The sad part is I knew of both the Moses mistranslation and the Jews-have-horns myth for a long time before I connected the two.

K-R-N = shining (see “Koran”)
K-R-N = horn (see “Capricorn”)

Hebrew vowels (true also of related languages) are mostly indicated by dots. Get the dots wrong and you get another word.

Another example:

G-M-L = camel
G-M-L = rope

Now that businress about getting a camel through the eye of a needle makes a lot more sense, right? He said “rope,” not “camel.”

IIRC, it’s even worse than getting the dots wrong. The dots are called Masoretic points, and are commonly used only in places like schoolbooks. In most texts, they don’t appear, and one supplies the appropriate vowels and related meanings from context.

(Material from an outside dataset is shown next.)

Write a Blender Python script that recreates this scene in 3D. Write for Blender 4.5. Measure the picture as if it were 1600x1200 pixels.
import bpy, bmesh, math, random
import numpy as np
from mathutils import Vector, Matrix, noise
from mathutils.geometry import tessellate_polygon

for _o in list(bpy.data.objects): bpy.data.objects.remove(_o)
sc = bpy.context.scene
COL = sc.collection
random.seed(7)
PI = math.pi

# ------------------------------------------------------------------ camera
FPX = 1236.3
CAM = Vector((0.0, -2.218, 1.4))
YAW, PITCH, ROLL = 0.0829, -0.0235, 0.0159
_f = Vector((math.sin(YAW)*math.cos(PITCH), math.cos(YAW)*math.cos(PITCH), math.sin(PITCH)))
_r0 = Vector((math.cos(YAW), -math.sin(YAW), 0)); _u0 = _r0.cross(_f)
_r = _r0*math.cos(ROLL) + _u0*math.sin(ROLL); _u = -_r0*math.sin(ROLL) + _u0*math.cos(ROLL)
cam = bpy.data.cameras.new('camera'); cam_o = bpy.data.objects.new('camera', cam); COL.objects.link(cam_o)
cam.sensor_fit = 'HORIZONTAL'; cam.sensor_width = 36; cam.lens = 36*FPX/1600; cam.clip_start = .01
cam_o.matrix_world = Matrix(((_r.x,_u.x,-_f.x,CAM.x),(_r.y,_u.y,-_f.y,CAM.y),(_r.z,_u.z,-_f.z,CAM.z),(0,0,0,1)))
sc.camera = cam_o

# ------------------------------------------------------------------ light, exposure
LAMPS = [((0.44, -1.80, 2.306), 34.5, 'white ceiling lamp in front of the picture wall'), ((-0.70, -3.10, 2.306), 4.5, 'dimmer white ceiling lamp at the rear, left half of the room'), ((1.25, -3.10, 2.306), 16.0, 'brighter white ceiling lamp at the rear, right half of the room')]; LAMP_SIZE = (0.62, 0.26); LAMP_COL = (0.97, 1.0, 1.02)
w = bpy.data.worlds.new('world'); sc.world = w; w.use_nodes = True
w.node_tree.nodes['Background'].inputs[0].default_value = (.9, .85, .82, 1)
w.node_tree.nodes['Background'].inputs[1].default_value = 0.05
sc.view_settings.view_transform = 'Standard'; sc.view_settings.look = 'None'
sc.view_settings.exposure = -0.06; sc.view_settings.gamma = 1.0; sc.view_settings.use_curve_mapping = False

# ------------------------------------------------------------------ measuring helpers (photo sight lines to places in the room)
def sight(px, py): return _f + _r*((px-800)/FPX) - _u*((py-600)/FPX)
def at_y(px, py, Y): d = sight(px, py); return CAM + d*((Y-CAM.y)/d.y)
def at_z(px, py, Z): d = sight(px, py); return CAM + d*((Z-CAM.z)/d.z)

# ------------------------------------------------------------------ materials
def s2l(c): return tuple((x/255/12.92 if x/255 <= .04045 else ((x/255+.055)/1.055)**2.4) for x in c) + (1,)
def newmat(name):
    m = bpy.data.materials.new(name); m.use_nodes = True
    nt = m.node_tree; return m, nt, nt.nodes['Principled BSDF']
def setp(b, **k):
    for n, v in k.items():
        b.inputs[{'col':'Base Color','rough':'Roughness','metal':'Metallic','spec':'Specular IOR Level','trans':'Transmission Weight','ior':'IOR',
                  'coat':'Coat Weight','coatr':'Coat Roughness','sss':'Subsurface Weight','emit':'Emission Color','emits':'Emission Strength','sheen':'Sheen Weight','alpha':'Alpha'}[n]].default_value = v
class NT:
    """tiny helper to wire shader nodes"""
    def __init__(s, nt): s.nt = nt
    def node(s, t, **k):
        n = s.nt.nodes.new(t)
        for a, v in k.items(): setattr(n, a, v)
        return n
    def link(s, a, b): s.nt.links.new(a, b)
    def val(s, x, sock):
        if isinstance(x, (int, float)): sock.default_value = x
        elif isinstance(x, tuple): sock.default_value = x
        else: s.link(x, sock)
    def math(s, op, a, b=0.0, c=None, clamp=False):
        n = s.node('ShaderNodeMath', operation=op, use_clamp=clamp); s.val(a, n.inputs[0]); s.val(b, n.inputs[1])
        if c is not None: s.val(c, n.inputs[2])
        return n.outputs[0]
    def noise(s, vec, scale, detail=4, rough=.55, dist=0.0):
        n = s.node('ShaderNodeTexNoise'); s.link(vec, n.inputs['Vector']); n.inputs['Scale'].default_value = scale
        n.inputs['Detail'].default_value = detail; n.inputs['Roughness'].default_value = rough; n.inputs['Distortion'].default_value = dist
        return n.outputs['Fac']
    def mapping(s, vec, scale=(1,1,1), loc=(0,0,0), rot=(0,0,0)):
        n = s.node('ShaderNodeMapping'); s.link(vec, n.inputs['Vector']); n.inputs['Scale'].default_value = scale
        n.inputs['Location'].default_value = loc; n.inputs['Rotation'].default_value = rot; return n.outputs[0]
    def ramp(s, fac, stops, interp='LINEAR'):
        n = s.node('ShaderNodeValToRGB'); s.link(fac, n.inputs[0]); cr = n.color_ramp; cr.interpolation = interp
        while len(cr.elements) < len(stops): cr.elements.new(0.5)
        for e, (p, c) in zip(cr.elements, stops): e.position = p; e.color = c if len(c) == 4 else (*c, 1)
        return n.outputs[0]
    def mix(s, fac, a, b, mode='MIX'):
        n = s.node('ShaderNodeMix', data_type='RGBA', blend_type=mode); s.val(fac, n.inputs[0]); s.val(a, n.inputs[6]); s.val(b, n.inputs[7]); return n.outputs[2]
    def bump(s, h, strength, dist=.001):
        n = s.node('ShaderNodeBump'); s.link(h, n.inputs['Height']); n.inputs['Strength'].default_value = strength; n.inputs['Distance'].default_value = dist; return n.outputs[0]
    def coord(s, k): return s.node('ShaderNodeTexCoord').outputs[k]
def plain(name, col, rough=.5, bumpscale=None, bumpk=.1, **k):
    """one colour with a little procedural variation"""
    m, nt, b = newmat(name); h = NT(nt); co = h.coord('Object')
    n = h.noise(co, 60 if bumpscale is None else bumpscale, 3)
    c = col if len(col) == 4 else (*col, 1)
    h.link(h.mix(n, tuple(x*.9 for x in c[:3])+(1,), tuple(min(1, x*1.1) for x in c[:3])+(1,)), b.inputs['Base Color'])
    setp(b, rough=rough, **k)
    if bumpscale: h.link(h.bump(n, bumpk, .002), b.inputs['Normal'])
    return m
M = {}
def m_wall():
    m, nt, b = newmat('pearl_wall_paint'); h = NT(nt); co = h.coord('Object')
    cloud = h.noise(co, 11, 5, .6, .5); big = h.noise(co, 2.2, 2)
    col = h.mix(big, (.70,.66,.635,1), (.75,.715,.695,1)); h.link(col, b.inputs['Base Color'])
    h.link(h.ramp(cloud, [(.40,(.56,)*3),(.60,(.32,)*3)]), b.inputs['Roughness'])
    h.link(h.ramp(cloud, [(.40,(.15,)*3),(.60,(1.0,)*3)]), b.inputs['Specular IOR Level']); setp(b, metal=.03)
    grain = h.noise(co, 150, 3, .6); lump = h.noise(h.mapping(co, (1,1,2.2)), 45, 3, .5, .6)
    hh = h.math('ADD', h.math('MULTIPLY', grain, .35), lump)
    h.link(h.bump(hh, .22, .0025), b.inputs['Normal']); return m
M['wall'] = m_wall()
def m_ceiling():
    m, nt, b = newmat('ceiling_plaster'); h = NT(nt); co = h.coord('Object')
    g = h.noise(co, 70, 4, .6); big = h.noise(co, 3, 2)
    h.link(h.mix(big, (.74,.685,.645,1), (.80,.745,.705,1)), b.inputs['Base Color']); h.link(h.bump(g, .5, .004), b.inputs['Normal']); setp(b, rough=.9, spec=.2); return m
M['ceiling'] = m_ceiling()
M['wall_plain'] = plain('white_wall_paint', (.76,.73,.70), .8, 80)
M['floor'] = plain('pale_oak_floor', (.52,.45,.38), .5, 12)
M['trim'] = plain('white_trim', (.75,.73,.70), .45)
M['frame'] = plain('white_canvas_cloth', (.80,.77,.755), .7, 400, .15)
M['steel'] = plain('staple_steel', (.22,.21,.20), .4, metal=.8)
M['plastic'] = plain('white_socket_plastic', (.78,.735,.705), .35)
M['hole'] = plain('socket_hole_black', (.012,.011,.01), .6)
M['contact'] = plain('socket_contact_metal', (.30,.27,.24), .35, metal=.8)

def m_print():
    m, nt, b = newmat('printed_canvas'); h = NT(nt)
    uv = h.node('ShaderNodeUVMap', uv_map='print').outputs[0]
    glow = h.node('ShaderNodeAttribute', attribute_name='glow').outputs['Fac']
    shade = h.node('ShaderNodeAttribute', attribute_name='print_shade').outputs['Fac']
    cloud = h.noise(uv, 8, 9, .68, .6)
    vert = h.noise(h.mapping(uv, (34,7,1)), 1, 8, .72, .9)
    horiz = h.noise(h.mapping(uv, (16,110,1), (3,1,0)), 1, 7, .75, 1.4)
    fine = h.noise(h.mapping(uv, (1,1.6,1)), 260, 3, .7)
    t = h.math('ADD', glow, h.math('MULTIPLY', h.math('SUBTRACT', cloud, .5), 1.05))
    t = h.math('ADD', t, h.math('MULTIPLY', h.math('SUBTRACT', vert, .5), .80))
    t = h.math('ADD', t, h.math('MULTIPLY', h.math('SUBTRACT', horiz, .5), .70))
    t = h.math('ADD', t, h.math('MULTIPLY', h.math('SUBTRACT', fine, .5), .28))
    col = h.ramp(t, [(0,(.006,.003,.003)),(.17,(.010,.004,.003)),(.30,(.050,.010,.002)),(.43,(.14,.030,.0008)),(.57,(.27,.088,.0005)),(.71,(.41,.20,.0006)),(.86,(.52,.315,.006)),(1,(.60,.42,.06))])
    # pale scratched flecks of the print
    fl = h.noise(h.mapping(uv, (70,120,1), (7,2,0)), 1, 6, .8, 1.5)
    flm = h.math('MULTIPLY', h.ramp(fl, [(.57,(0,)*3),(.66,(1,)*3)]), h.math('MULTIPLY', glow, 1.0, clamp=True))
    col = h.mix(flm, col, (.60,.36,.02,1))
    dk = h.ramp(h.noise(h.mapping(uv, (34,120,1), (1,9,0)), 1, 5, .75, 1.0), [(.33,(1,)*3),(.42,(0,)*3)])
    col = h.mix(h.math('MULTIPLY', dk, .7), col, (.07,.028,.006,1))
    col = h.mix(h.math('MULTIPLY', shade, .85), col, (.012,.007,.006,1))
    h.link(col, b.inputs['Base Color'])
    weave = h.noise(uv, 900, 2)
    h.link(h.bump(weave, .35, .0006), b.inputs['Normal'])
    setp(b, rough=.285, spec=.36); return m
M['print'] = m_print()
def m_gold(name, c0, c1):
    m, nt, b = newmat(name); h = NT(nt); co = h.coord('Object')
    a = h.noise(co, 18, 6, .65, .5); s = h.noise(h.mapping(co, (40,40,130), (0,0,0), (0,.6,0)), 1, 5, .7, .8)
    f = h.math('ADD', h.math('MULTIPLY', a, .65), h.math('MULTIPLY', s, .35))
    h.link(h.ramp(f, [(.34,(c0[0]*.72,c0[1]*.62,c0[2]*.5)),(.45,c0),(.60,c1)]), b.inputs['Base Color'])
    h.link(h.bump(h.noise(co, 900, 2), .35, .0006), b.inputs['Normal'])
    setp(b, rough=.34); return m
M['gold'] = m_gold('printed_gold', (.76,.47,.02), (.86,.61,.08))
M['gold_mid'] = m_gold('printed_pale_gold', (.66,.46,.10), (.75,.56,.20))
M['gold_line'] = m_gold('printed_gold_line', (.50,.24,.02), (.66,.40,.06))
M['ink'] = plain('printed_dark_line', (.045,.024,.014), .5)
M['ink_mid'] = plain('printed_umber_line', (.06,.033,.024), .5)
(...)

For the most part, that’s correct. If you open up a Torah scroll today, you will not see any of these vowels. If you open up a Talmud today, you will not see these vowels. You can even open up a modern Israeli newspaper and not see the vowels printed there.

Zev Steinhardt

Jews with Horns

That’s an interesting one Shoshana, could you point me towards a paper, book etc that discusses this. (Not doubting you, just interested to know more)

Shoshana, the Hebrew word qeren could mean either ‘horn’ or ‘beam of light’. Basically, it means ‘horn’, and ‘ray of light’ is a metaphorical use of the same word (in the sense of ‘something projecting’). The Arabic word for horn, qarn, is also used metaphorically to mean ‘mountain peak; the first visible part of the rising sun’.

Qur’an is not from this q-r-n root, but from the root q-r-’ ‘to read’ (the -an is a suffix, not part of the root). Compare the Hebrew verb qara’ which also means ‘to read’. The Karaites got that name, I think, from their “reading” the Torah (only the Torah, not the Mishnah).

As for qeren being related to the Latin word for ‘horn’, cornu, there may be something to that. It may be a very early Semitic loanword to Proto-Indo-European. There are several of these. Taurus (< PIE *tauro- < Arabic thawr ‘bull’), seven (<PIE *septm < Arabic sab‘at- ‘7’), goat (< PIE *ghaido- < Hebrew gedi ‘goat’) are some more examples. Because PIE *k- changed to h- in Germanic, the English word horn is also related to cornu and qarn/qeren.

Is this a very ancient Biblical word? Because I just looked up rope in my Hebrew dictionary, and I do not see a word with that shoresh (root) at all. I see chevel, machorezet, and tliah.

I’m not sure how two words with the same shoresh could have such wildly different meanings anyway. Usually they are closely connected words.